False Opposition

Our world is full of false opposition. It’s most obvious in politics today, but it’s been with us forever.

In school you were supposed to be into sports or music. I never got that. I love pop music. Love, love, love it. When I was a teenager I also loved baseball, soccer, football, tennis, downhill skiing and got genuinely excited when it was time for the olympics. Sunday afternoons were, to me, for The Wide World of Sports. I flippin’ loved that show.

I had two magazine subscriptions running in parallel for years. My stepfather paid for both of them, annually and they both started as birthday presents when I was about 10 – Rolling Stone and Sports Illustrated. I got both, continuously until I was about 24, when both magazines took a slide into unreadable stupidity (although Rolling Stone was dismal by the time I was 17 or 18 and just kept getting worse – I was just hopeful that it would improve, so I hung in there way too long).

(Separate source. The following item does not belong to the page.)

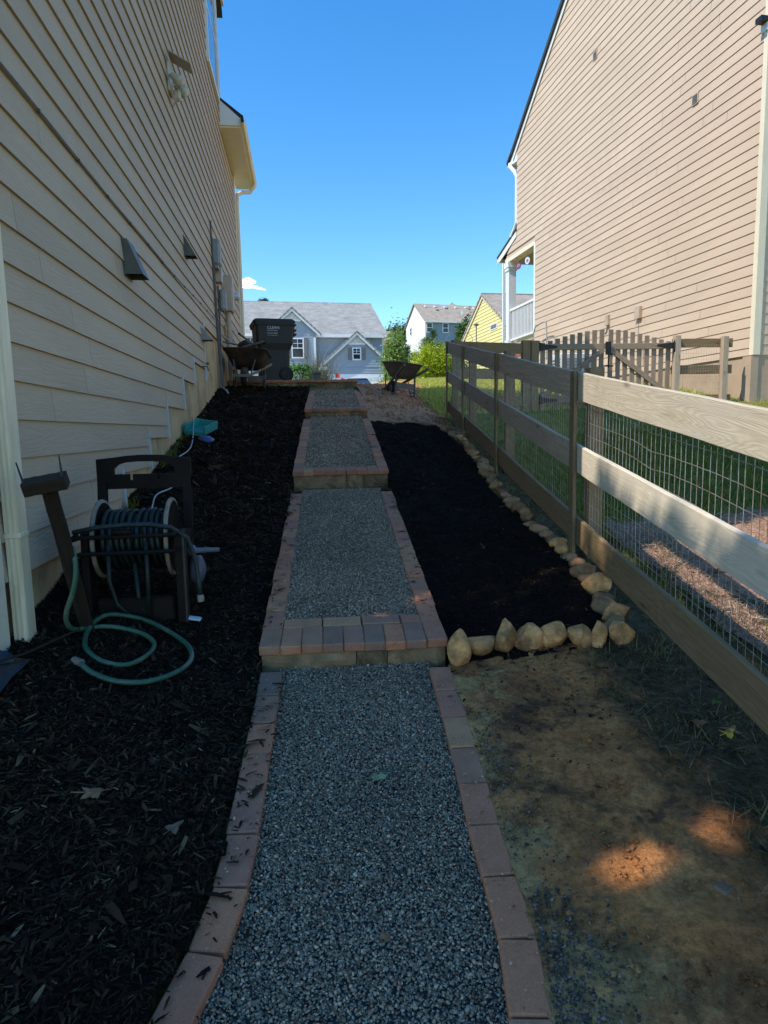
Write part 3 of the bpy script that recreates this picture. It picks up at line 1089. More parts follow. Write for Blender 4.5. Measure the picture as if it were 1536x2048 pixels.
# near downspout
def downspout(parent, x, y_, z0, z1, sx, sy, M, name='downspout'):
    mb = MB()
    prof = []
    for (ux, uy) in ((-1, -1), (1, -1), (1, 1), (-1, 1)):
        prof.append((ux*sx/2, uy*sy/2))
    # fluted faces
    pts = []
    for i in range(4):
        a, b = prof[i], prof[(i+1) % 4]
        for k in range(6):
            t_ = k/6
            nx, ny = (b[1]-a[1]), -(b[0]-a[0])
            l = math.hypot(nx, ny)
            dpt = .0022*(k % 2) if 0 < k < 6 else 0
            pts.append((a[0]+(b[0]-a[0])*t_-nx/l*dpt, a[1]+(b[1]-a[1])*t_-ny/l*dpt))
    mb.prism([(x+q[0], y_+q[1], z0) for q in pts], (0, 0, 0), (0, 0, z1-z0))
    return build(mb, name, M, parent)
M_DSP = simple('mossy_cream_aluminium', (.82, .67, .46), .5, .1, 5, .05, 60, stain=(.50, .40, .13), sscale=1.6, samt=.55, stretch=(3, 3, .5))
ds = downspout(lh, LX+.055, 3.06, -.96, 7.8, .062, .085, M_DSP)
for zz in (-.43, 1.4):
    build(MB().box((LX+.055, 3.06, zz), (.072, .095, .022), None, .003), 'strap', M_DSP, ds)
build(MB().hexa([(LX+.02, 3.01, -1.05), (LX+.12, 3.00, -1.06), (LX+.12, 3.12, -1.06), (LX+.02, 3.11, -1.04), (LX+.022, 3.017, -.93), (LX+.088, 3.017, -.93), (LX+.088, 3.103, -.93), (LX+.022, 3.103, -.93)]), 'outlet', M_DSP, ds)

# vent hoods: a wedge that stands off the wall
def hood(y0, w, zt, zb, prot_t, prot_b, mat, lab=None):
    mb = MB()
    mb.box((LX+.016, y0+w/2, (zt+zb)/2), (.012, w+.03, zt-zb+.03))
    o = build(mb, 'vent_hood', mat, lh)
    mb = MB()
    t = .004
    A_ = [(LX+.02, zt), (LX+.02+prot_t, zt-.005), (LX+.02+prot_b, zb), (LX+.02, zb)]
    for yy in (y0, y0+w-t):
        mb.prism([(q[0], yy, q[1]) for q in A_], (0, 0, 0), (0, t, 0))
    mb.hexa([(LX+.02+prot_b-t, y0+t, zb), (LX+.02+prot_b, y0+t, zb), (LX+.02+prot_b, y0+w-t, zb), (LX+.02+prot_b-t, y0+w-t, zb),
             (LX+.02+prot_t-t, y0+t, zt-.006), (LX+.02+prot_t, y0+t, zt-.006), (LX+.02+prot_t, y0+w-t, zt-.006), (LX+.02+prot_t-t, y0+w-t, zt-.006)])
    mb.box((LX+.02+prot_t/2, y0+w/2, zt-.004), (prot_t, w-2*t, .004))
    build(mb, 'hood_cover', mat, o)
    if lab: o['label'] = lab
    return o
hood(5.45, .22, 1.50, 1.235, .03, .135, M_VENT, 'large olive-grey dryer vent hood')
hood(8.36, .17, 2.33, 2.11, .012, .13, M_VENT, 'small grey wedge vent hood')
hood(9.40, .2, 1.43, 1.27, .02, .14, M_STEEL, 'low grey vent hood beside a trim strip')
M_LAMP = simple('cream_lamp_plastic', (.50, .44, .33), .45, .12, 8)
# flood light
fl = build(MB().box((LX+.03, 7.95, 3.86), (.03, .2, .3), None, .01), 'flood_light', M_LAMP, lh)
build(MB().box((LX+.16, 7.95, 4.04), (.26, .24, .014), Matrix.Rotation(.5, 3, 'Y'), .004), 'visor', M_BEIGEBOX, fl)
for yy in (7.84, 8.07):
    build(MB().lathe([(.02, 0), (.035, .03), (.06, .1), (.065, .15), (.0, .152)], (0, 0, 0), 'Z', 12), 'lamp_head', M_LAMP, fl, smooth=True)
    o = bpy.data.objects[list(_WM)[-1]]
    Mx = Matrix.Translation((LX+.12, yy, 3.82)) @ Matrix.Rotation(R(125), 4, 'Y')
    o.matrix_basis = Mx
    _reg(o)
build(MB().box((LX+.1, 7.95, 3.70), (.08, .07, .12), None, .02), 'sensor', M_LAMP, fl)
build(MB().tube([(LX+.04, 7.9, 3.75), (LX+.09, 7.9, 3.62), (LX+.05, 7.95, 3.58)], .008, 6), 'bracket', M_BEIGEBOX, fl)
# utility boxes and cables near the far corner
M_GREYBOX = simple('grey_plastic_box', (.27, .27, .25), .55, .1, 6, stain=(.12, .12, .11), sscale=4, samt=.4)
a_ = build(MB().box((LX+.075, 11.2, 2.86), (.13, .26, .40), None, .03), 'utility_box', M_GREYBOX, lh)
a_['label'] = 'topmost grey rounded utility box'
build(MB().box((LX+.06, 11.2, 2.64), (.09, .2, .06), None, .01), 'cable_entry', M_GREYBOX, a_)
a_ = build(MB().box((LX+.065, 11.45, 2.58), (.11, .2, .25), None, .01), 'utility_box', M_BEIGEBOX, lh)
a_['label'] = 'small beige square utility box'
a_ = build(MB().box((LX+.08, 11.72, 2.22), (.12, .30, .36), None, .045), 'utility_box', M_GREYBOX, lh)
a_['label'] = 'grey rounded box behind the cables'
cab = build(MB().box((LX+.09, 12.6, 2.50), (.16, .33, .62), None, .01), 'meter_cabinet', M_BEIGEBOX, lh)
build(MB().box((LX+.175, 12.6, 2.50), (.012, .29, .56), None, .004), 'door', M_BEIGEBOX, cab)
mt = build(MB().lathe([(.0, 0), (.095, 0), (.095, .05), (.085, .06), (.08, .13), (.05, .155), (0, .16)], (LX+.10, 13.05, 2.56), 'X', 18), 'electric_meter', simple('meter_dome', (.5, .5, .48), .2, .15, 10, spec=.7), lh, smooth=True)
build(MB().box((LX+.055, 13.05, 2.5), (.08, .24, .4), None, .01), 'meter_base', M_BEIGEBOX, mt)
build(MB().tube([(LX+.075, 12.6, 2.2), (LX+.075, 12.6, .78)], .05, 12), 'conduit', M_BEIGEBOX, lh)
build(MB().tube([(LX+.05, 12.25, 1.9), (LX+.05, 12.25, 1.72)], .02, 8).tube([(LX+.03, 12.25, 1.8), (LX+.09, 12.25, 1.8)], .012, 6), 'hose_bib', simple('brass_tap', (.3, .2, .08), .4, .2, 20, metal=.8), lh)
build(MB().tube([(LX+.02, 9.3, .90), (LX+.09, 9.32, .90), (LX+.10, 9.32, .84)], .012, 8).tube([(LX+.07, 9.32, .94), (LX+.11, 9.32, .94)], .018, 8), 'hose_bib', simple('aged_tap', (.22, .17, .1), .5, .2, 20, metal=.6), lh)
M_CABLE = simple('grey_cable', (.09, .088, .085), .6, .2, 10)
for dy, dx, z0 in ((10.98, .03, 3.3), (11.08, .04, 2.7), (11.5, .035, 2.05), (11.58, .03, 2.45)):
    pts = [(LX+dx, dy, z0), (LX+dx, dy+.02, z0-.5), (LX+dx+.01, dy*.6+11.25*.4, 1.5), (LX+dx+.015, dy*.3+11.25*.7, 1.1), (LX+dx+.05, 11.2+(dy-11)*.1, .66)]
    build(MB().tube(pts, .014, 6), 'cable', M_CABLE, lh)
build(MB().tube([(LX+.05, 11.25, .9), (LX+.06, 11.2, .74), (LX+.14, 10.95, .69), (LX+.2, 10.7, .63)], .016, 6), 'cable', simple('pale_conduit', (.35, .35, .34), .5, .1, 10), lh)
# long twin cable along the wall with clips
for dz in (0, .011):
    pts = [(LX+.026, yy, 1.684+dz+.006*math.sin(yy*2.2)+(max(0, yy-7)*.027)) for yy in np.arange(2.9, 11.1, .35)]
    build(MB().tube(pts, .0026, 5), 'wall_cable', simple('tan_wall_cable', (.22, .18, .13), .6, .2, 10), lh)
mb = MB()
for yy in np.arange(3.85, 11, .62):
    mb.box((LX+.028, yy, 1.684+.006*math.sin(yy*2.2)+max(0, yy-7)*.027), (.013, .016, .02))
build(mb, 'cable_clips', M_CABLE, lh)
# upper window
wn = build(MB().box((LX-.03, 12.4, 7.0), (.02, 1.3, 1.92)), 'window', M_GLASS, lh)
mb = MB()
mb.box((LX+.022, 11.72, 7.0), (.07, .07, 2.0)).box((LX+.022, 13.08, 7.0), (.07, .07, 2.0)).box((LX+.023, 12.4, 6.02), (.075, 1.43, .07)).box((LX+.023, 12.4, 7.98), (.075, 1.43, .07)).box((LX+.02, 12.4, 7.0), (.03, 1.3, .045))
build(mb, 'frame', M_TRIM_W, wn)
build(MB().box((LX+.028, 12.4, 7.0), (.008, 1.29, 1.9)), 'pane', simple('sky_reflection_glass', (.10, .2, .36), .03, .05, 1, spec=1.0), wn)  # blue base colour stands in for the reflected sky
# far corner trim, lower eave with gutter and return
build(MB().box((LX+.008, 13.49, 7.1), (.05, .1, 1.8)), 'corner_board', M_TRIM, lh)
build(MB().box((LX+.008, 15.77, 3.5), (.05, .1, 4.4)), 'corner_board', M_TRIM, lh)
build(MB().box((LX+.075, 13.62, 8.12), (.15, .3, .2)), 'eave_return', M_TRIM, lh)
EX = -.90
build(MB().box(((LX+EX-.05)/2, 15.0, 5.72), (EX-.05-LX, 3.2, .03)), 'soffit', M_TRIM, lh)
build(MB().hexa([(LX, 13.36, 5.735), (EX-.04, 13.36, 5.735), (EX-.04, 13.40, 5.735), (LX, 13.40, 5.735), (LX, 13.36, 6.2), (EX-.04, 13.36, 5.86), (EX-.04, 13.40, 5.86), (LX, 13.40, 6.2)]), 'eave_return', M_TRIM_W, lh)
build(MB().hexa([(LX, 13.34, 6.2), (EX+.02, 13.34, 5.86), (EX+.02, 16.62, 5.86), (LX, 16.62, 6.2), (LX, 13.34, 6.24), (EX+.02, 13.34, 5.90), (EX+.02, 16.62, 5.90), (LX, 16.62, 6.24)]), 'roof', M_ROOF_D, lh)
build(MB().box((EX-.045, 15.0, 5.79), (.02, 3.2, .14)), 'fascia', M_TRIM, lh)
gut = MB()
prof = [(EX-.034, 5.86), (EX-.034, 5.76), (EX+.02, 5.755), (EX+.05, 5.80), (EX+.055, 5.86)]
for i in range(4):
    (xa, za), (xb, zb) = prof[i], prof[i+1]
    gut.hexa([(xa, 13.3, za), (xb, 13.3, zb), (xb, 16.6, zb), (xa, 16.6, za), (xa, 13.3, za+.004), (xb+.003, 13.3, zb+.004), (xb+.003, 16.6, zb+.004), (xa, 16.6, za+.004)])
build(gut, 'gutter', M_TRIM, lh)
build(MB().tube([(EX, 16.4, 5.77), (EX-.01, 16.4, 5.68), (EX-.1, 16.35, 5.56), (LX+.17, 16.2, 5.50), (LX+.06, 16.05, 5.40), (LX+.05, 16.0, 5.2), (LX+.05, 16.0, 1.1)], .045, 8), 'downspout', M_TRIM, lh)
build(MB().box((LX+.02, 15.86, 2.6), (.02, .09, .2), None, .01), 'wall_plate', M_TRIM_W, lh)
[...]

Hanging around and playing in punk/alternative bands (and I well and truly hate the term “alternative” but it is what it is) the false oppositional thing between liking music or liking sports was even heavier. I played in bands with people who laughed at me for being a baseball fan. It was like a purity test thing if you were a musician who was so ignorant of sports you didn’t know the difference between baseball and football. The fact that I not only was a fan, but played soccer made me some kind of horror to many of the folks I played music with, even more so to the people I knew who wrote for music mags and zines.

The stereotypical heavy duty music fan, or aspiring rock guy was pasty, spindly, uncoordinated and physically inept. I blame Pete Townsend for creating that template. Another common one was the effeminate diva who’d never play a sport for fear of mussing his hair. For that I blame Robert Plant. The third template was created by Keith Richards – drug addict, holed up in his room writing songs until he passes out.

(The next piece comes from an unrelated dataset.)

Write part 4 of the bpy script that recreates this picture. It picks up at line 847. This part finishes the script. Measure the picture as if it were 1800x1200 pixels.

Thing is, I never aspired to be any of those things.

I strove to be able to do stuff with my body. I always wanted to be stronger and faster, not weaker and more incapable. I certainly loved my hair (when I had it) but if it was time to run around that shit was getting put into a pony and out of my damned way (or mercifully chopped off – thank you punk rock, thank you – and a non-issue). As for drugs, no thanks. Not opposed to them, just not particularly interested.

Gradually though I learned that this false opposition was a sham. Jeff Beck liked working on cars and drag racing them more than playing the guitar (and once actually said something to the effect that he would make a record and tour every few years to get some scratch to spend on cars). Rod Stewart would end his concerts by kicking dozens of soccer balls (pretty authoritatively) into the audience and was a well-known footie fan. Johnny Ramone was a die-hard New York Yankees fan, who even played in a beer league.

Best of all, John Lydon (Johnny Rotten!) is a lifelong Arsenal supporter, who wrote this wonderful observation on the wonder that is beings a sportsfan:

I don’t care how overpaid or underpaid they are, it all comes down to the same thing. You can over-strategize, or you can purchase all the best players, but still that might not work. It’s something about the personality blend, and the confidence the manager can instill in a team that makes a team successful and thus exciting to watch.

That’s from a chapter early in his book, Anger Is An Energy, in which he goes on to say brilliant stuff about the nature of sport and fandom, and here’s the thing – it’s all equally true of music. Great bands are not made from grabbing all the best musicians and making them play together. It’s the chemistry between them, both on stage and off, that makes magic (or doesn’t).

Technical skill is a great thing to have. So is a great work ethic. But neither one makes a champion team or a million selling band. It’s equally possible to overthink sport and music.

From a purely strategic and business standpoint, U2 giving away their last album on iTunes made perfect sense, but it felt shitty, so it bombed. Millions of people have that record and have never listened to it. The Dodgers (much as I hate to say this) buying a stunning pack of talent hasn’t produced a championship, and probably won’t this year either.

My point is that we put stuff into boxes. We categorize, segment and define the boundaries of the world and just deny the utter, relentless sameness of everything that involves humans.

Our politicians have conned us into wearing their team colors (or perhaps conned us into thinking they wear our colors) for the same reason the marketers at the big record labels decided to encourage record stores to file the records in discrete sections – rock, r&b, jazz, soul, disco, metal, alternative – when all that ever mattered to the people buying the records was some help sorting between the good and not good – because neatly sorted records are easier to market and sell.

Telling you to vote for me because I’m on the red team is easier work than getting your vote by telling you about what I’m going to do to make the world better, and why.

It’s easier for me to sell you a record if I con you into believing that Black Sabbath is heavy metal, so you’ll like this other record here which is also filed in the heavy metal section of the store that it is for me to explain to you what merits this record has, or features that might interest you.

But I like both sports and music equally. I’d like to have a beer with John Lydon AND Rod Stewart, while sitting in a pub watching Arsenal. Now that would be a day to remember.